Howard Dodson Addresses the Legacy of Martin Luther King, Jr.

Howard Dodson, director of the Schomburg Center for Research in Black Culture at the New York City Public Library, spoke to students, faculty, and staff at the NYU Silver School of Social Work earlier this month about the legacy of Martin Luther King Jr. The February 8 lecture, "Injustice Anywhere is a Threat to Justice Everywhere," was part of the School's celebration of Martin Luther King Week and Black History Month.

"Many people who are leaders are as much made by the movement as they make the movement," said Dodson. This was the case with King, who Dodson noted aspired to be a Baptist minister and had "no intention" of becoming a civil rights leader. King was picked as one of the movement's leaders during the Montgomery bus boycott because he was new on the scene with no "political baggage."

Retrospectively, Dodson asserted that the Martin Luther King Jr. at the time of his 1968 death was radically different in his thinking than the King who gave the "I Have a Dream" speech in 1963. This was partly because of his deep involvement in the events within and surrounding the movement, which, according to Dodson, included his relationships with civil rights activists like Malcolm X and Stokely Carmichael.

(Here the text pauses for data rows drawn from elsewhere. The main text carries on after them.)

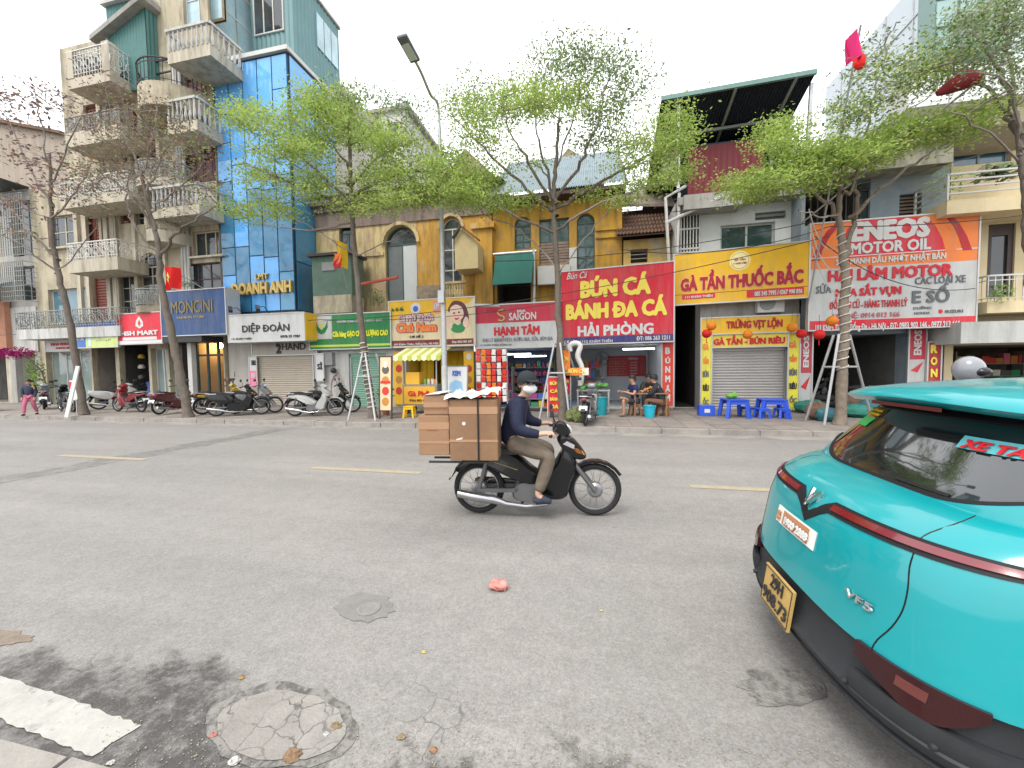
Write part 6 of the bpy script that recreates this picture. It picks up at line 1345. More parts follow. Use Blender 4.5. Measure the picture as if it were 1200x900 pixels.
# roof with spoiler lip
def rr_(z, xr, W, D, xf, m=30, sag=0.0):
    pts = []
    for k in range(m+1):
        p = -PI/2+PI*k/m; c, s = math.cos(p), math.sin(p); y = W*(abs(s)**.66)*(1 if s > 0 else -1)
        pts.append(Vector((xr+D*(1-abs(c)**.66), CY+y, z-sag*(y/W)**2)))
    side = [Vector((xr+D+(xf-.4-xr-D)*k/6, CY+W, z-sag)) for k in range(1, 7)]
    fr = [Vector((xf-.4+.4*math.sin(PI*k/13)**.75, CY+W*(abs(math.cos(PI*k/13))**.75)*(1 if k < 6.5 else -1), z-sag)) for k in range(1, 13)]
    return pts+side+fr+[Vector((p.x, CY-W, z-sag)) for p in reversed(side)]
roof = loft([rr_(1.35, 1.50, .535, .30, CL-1.66, sag=.01), rr_(1.362, 1.385, .55, .26, CL-1.64, sag=.022), rr_(1.39, 1.352, .555, .25, CL-1.64, sag=.026), rr_(1.409, 1.362, .55, .25, CL-1.66, sag=.03), rr_(1.434, 1.42, .53, .27, CL-1.75, sag=.03), rr_(1.458, 1.60, .47, .3, CL-1.9, sag=.026), rr_(1.475, 1.85, .36, .3, CL-2.1, sag=.02), rr_(1.482, 2.1, .15, .2, CL-2.3, sag=.006)])
part('roof', roof, PAINT, car, smooth=True)
part('brake_lamp', MB().add([(1.375, CY-.2, 1.362), (1.375, CY+.2, 1.362), (1.41, CY+.2, 1.345), (1.41, CY-.2, 1.345), (1.375, CY-.2, 1.345), (1.375, CY+.2, 1.345)], [(0,1,2,3),(0,4,5,1),(4,3,2,5)]), flat('dark_red_lens', (.12,.02,.02), .2), car)
part('roof_aerial', MB().puff([(1.98,1.45),(2.02,1.50),(2.1,1.515),(2.13,1.45)], .018, CY, smooth=False), M_BLK, car, smooth=True)
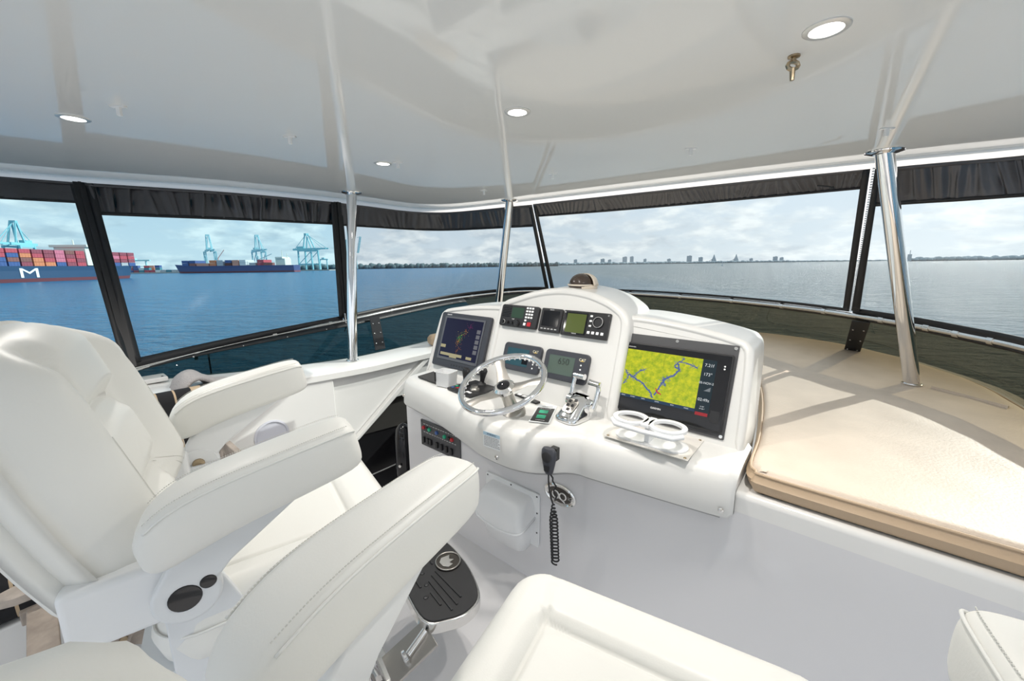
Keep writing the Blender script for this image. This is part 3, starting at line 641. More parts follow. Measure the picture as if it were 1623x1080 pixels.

Dodson explained that the title of his talk is a quote from a 1963 letter written by King. Critics argued that King should limit his public statements to civil rights--seen as a legitimate area of commentary for a Baptist minister--but that he did not have the right to speak out against the Vietnam War. King challenged this notion, taking the stance that everyone has a moral and ethical responsibility to speak out against any social injustice.

While King's work started with the African American civil rights movement, he evolved to ultimately be committed to a global view and concern for all of humanity, which earned him the Nobel Peace Prize. By 1968 he pursued economic justice as a basic right of all Americans and was interested in eradicating poverty across the globe.

Tying King's work to the present day, Dodson commented on the increasing income gaps between Americans and growing defense expenditures. At the same time, there has been virtually no discussion of the plight of the poor from the Obama administration. He noted that when choices are made for establishing priorities during a time of war, the poor are often the lowest concern.

Dodson began the lecture on a personal note. He remarked that his professional work has been rooted in the morals and ethics espoused by King, with the foundation of his career being a dedication to service. After working for the Peace Corps in Equator, and later in Washington, DC, Dodson experienced a profound sense of disillusionment as a result of the assassinations of King and Bobby Kennedy. King's death was the primary incentive that led Dodson to study African American history.

"Despite the fact that so many people join in annual Martin Luther King celebrations, we are not benefiting fully from the opportunities we have each year to build a better world and future," asserted Dodson. He argued that people are more inclined to focus on the idealized King as reflected in the "I have a Dream" speech than the politically evolved King of 1968. He suggested that if we focused more on the 1968 King, there would be better insights that help the nation root out today's injustices.

Dodson fielded questions and commentary for a lively exchange with the audience on contemporary social justice concerns and the accomplishments, disappointments, and challenges of the Obama administration. He also shared information about the Schomburg Center, which has over 10 million holdings, including a rare recording of a speech by Marcus Garvey; documents signed by Toussaint L'Ouverture; and a signed, first edition of a book of poems by Phillis Wheatley. The Center recently acquired the papers of Dr. Maya Angelou.